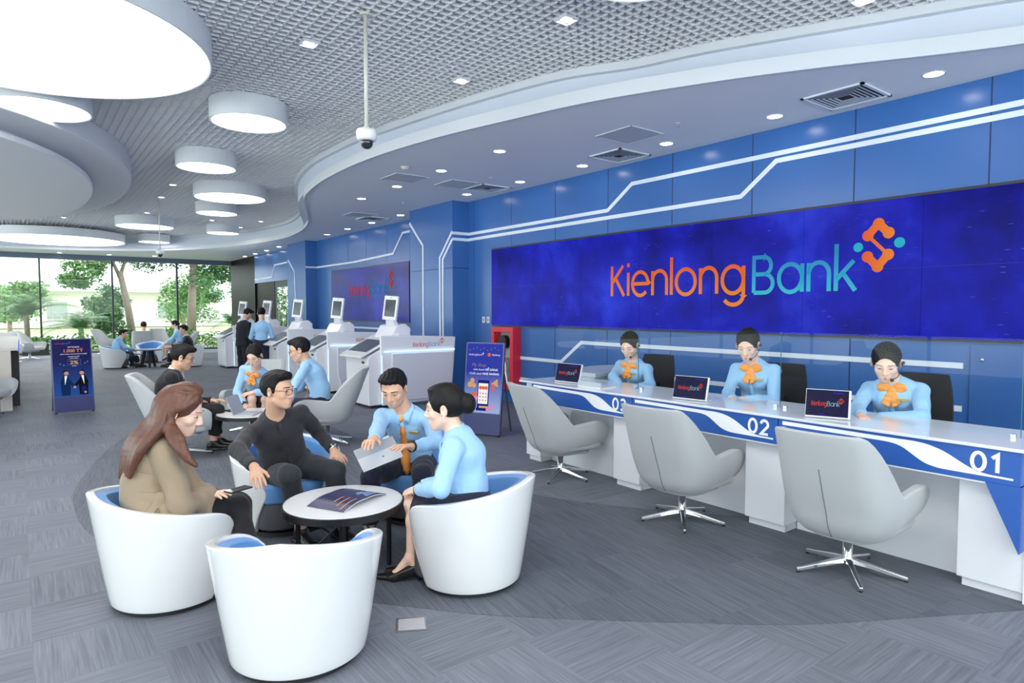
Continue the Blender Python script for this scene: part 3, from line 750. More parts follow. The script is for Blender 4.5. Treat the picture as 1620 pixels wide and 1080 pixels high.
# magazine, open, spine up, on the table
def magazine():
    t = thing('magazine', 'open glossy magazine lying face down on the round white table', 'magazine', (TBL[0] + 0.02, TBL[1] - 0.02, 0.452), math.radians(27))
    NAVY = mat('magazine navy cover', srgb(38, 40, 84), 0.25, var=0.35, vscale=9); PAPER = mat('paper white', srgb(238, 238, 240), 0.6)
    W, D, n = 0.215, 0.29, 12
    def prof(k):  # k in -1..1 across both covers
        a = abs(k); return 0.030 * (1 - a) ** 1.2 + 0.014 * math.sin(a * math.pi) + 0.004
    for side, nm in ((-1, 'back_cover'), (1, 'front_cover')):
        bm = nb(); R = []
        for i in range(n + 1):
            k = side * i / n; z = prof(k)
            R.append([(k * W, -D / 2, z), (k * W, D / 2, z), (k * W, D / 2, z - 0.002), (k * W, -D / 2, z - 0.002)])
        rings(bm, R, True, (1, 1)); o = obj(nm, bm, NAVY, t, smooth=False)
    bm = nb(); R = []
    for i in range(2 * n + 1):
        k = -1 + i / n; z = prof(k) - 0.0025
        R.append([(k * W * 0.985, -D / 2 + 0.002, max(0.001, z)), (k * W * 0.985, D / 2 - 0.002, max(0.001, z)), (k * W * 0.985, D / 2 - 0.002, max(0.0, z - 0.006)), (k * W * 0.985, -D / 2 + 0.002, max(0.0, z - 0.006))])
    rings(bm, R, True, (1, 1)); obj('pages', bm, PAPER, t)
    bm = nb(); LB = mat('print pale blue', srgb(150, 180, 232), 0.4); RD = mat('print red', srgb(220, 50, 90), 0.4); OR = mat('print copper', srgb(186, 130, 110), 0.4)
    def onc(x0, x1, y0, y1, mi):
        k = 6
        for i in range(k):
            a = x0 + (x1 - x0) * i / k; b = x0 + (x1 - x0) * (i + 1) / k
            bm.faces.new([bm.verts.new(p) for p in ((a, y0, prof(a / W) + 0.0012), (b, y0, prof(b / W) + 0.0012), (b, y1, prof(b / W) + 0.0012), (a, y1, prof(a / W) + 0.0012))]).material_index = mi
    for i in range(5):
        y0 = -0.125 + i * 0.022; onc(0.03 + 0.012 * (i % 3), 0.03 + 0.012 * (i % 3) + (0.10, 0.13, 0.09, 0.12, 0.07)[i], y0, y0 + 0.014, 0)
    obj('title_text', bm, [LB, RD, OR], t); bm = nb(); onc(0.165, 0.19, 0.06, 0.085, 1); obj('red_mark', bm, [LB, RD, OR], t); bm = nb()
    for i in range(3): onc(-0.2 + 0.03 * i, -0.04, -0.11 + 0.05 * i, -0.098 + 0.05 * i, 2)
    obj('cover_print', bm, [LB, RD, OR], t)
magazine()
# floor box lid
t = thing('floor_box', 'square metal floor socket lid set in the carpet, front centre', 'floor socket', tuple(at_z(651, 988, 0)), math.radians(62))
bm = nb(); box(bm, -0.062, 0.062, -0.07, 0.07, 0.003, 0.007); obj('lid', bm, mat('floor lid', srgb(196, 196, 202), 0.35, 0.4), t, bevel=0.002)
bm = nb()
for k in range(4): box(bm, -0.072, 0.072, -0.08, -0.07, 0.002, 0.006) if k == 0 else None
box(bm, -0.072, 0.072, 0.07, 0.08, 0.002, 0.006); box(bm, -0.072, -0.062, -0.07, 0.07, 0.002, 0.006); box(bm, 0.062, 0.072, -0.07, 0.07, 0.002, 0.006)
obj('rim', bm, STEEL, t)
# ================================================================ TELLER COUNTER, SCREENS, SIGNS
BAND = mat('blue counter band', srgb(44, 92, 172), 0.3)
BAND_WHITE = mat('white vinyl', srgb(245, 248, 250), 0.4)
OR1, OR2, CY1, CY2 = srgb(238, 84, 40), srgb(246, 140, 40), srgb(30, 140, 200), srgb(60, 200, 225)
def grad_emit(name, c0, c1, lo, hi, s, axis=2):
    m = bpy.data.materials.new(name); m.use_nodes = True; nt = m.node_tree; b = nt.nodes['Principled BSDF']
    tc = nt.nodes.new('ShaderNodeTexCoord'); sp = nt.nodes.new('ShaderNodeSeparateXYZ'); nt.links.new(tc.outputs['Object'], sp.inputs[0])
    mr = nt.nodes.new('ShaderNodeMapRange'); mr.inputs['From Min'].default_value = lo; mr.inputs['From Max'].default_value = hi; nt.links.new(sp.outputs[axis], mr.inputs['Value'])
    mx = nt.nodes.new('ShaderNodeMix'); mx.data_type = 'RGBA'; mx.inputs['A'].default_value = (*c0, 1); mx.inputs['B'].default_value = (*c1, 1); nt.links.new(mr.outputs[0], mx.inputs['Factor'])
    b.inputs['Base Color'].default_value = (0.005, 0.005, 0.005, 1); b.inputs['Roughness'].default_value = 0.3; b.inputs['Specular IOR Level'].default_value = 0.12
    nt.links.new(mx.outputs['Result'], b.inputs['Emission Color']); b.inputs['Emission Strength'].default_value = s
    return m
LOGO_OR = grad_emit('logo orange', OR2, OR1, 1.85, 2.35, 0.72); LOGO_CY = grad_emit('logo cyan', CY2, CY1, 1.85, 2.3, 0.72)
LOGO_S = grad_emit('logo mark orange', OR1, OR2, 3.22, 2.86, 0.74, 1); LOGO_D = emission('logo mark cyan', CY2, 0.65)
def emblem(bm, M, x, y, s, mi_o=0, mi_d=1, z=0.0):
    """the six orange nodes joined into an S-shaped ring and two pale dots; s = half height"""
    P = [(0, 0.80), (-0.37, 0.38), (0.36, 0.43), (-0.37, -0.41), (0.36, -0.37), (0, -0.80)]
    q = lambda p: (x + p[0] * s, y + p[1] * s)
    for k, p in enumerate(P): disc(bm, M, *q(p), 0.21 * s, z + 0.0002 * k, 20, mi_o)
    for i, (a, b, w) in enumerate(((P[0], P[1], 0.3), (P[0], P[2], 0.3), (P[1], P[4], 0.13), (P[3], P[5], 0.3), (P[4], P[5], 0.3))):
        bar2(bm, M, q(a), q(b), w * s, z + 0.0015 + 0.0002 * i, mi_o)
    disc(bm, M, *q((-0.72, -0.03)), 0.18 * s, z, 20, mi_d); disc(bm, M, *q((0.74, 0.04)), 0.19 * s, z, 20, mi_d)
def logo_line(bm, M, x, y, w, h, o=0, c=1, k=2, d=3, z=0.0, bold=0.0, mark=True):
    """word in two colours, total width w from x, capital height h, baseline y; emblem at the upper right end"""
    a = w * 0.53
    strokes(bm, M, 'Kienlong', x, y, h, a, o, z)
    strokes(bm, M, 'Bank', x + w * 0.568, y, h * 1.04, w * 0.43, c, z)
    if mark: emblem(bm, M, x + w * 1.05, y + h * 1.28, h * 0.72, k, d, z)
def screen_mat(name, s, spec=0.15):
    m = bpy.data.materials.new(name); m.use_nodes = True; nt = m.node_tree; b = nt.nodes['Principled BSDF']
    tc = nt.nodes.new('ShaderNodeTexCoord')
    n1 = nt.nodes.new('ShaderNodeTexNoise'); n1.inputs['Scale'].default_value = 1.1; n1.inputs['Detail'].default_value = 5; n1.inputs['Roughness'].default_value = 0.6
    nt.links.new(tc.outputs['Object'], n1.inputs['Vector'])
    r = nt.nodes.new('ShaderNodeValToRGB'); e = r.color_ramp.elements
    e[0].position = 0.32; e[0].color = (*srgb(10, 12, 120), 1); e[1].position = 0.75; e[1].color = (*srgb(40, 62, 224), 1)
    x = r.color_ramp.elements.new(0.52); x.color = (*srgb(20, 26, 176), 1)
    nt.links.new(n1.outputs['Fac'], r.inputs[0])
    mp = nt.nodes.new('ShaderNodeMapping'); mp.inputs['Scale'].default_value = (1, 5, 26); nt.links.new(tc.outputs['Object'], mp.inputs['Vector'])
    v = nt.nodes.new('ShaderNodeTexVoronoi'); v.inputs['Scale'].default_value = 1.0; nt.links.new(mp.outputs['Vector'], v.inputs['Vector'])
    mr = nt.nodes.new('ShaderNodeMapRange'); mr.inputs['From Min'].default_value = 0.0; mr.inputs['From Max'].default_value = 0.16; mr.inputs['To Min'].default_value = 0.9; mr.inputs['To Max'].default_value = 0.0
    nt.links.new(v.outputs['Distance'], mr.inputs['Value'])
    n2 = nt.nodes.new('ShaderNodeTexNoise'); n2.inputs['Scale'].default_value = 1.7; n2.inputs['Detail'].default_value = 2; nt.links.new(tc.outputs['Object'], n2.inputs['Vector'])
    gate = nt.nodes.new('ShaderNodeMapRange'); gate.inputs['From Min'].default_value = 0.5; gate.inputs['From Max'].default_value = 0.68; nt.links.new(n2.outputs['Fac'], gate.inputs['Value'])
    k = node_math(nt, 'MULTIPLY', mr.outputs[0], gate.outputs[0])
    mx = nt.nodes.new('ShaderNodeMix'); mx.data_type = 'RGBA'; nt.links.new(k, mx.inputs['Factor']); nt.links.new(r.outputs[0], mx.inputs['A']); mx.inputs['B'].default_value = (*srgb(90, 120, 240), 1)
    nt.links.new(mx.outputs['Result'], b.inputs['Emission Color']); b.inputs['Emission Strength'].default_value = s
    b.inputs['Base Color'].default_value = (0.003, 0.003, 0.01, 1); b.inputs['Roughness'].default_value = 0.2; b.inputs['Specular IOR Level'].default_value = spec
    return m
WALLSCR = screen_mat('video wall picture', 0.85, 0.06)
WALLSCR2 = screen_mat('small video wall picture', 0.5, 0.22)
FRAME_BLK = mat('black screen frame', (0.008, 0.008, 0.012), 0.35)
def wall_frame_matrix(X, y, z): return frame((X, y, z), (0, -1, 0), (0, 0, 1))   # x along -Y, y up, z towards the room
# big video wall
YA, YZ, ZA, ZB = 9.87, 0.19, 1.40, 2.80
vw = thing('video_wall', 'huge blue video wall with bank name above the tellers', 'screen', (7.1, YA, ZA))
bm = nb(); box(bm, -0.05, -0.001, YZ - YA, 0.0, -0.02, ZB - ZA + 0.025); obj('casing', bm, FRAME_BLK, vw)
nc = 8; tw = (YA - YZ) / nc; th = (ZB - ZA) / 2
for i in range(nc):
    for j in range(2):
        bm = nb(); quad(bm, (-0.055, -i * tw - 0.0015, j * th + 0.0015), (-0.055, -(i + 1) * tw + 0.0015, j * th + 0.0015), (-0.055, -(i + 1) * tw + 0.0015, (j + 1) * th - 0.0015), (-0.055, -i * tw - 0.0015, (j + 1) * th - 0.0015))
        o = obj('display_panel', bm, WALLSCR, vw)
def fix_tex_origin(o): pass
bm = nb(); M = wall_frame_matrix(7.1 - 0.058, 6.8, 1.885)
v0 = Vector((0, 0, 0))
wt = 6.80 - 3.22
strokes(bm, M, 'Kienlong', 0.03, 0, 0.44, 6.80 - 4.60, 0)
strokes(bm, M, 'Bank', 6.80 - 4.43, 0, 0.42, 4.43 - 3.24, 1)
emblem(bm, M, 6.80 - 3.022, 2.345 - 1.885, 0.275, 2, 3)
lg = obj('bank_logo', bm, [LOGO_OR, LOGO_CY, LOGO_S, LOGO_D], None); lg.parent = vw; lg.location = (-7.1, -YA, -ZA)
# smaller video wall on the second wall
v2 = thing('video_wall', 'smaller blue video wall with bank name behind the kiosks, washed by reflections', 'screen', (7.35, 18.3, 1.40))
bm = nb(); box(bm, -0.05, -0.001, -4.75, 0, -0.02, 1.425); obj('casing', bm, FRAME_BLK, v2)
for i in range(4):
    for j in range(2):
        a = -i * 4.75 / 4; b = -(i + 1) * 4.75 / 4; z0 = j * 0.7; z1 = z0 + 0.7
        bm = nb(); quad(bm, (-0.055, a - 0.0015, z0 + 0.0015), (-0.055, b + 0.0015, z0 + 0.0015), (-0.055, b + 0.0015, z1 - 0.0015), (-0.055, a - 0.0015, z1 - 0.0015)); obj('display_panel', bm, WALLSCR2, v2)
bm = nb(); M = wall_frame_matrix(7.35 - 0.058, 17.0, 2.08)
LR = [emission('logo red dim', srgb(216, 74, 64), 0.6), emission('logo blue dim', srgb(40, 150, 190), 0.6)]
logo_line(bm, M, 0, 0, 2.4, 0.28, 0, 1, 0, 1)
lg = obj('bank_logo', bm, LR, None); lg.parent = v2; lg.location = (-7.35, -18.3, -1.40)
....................
OBJECTIVE: Scan the material above. Extract every line in which the word "picture" occurs.

FINISHED ANSWER:
Continue the Blender Python script for this scene: part 3, from line 750. More parts follow. The script is for Blender 4.5. Treat the picture as 1620 pixels wide and 1080 pixels high.
WALLSCR = screen_mat('video wall picture', 0.85, 0.06)
WALLSCR2 = screen_mat('small video wall picture', 0.5, 0.22)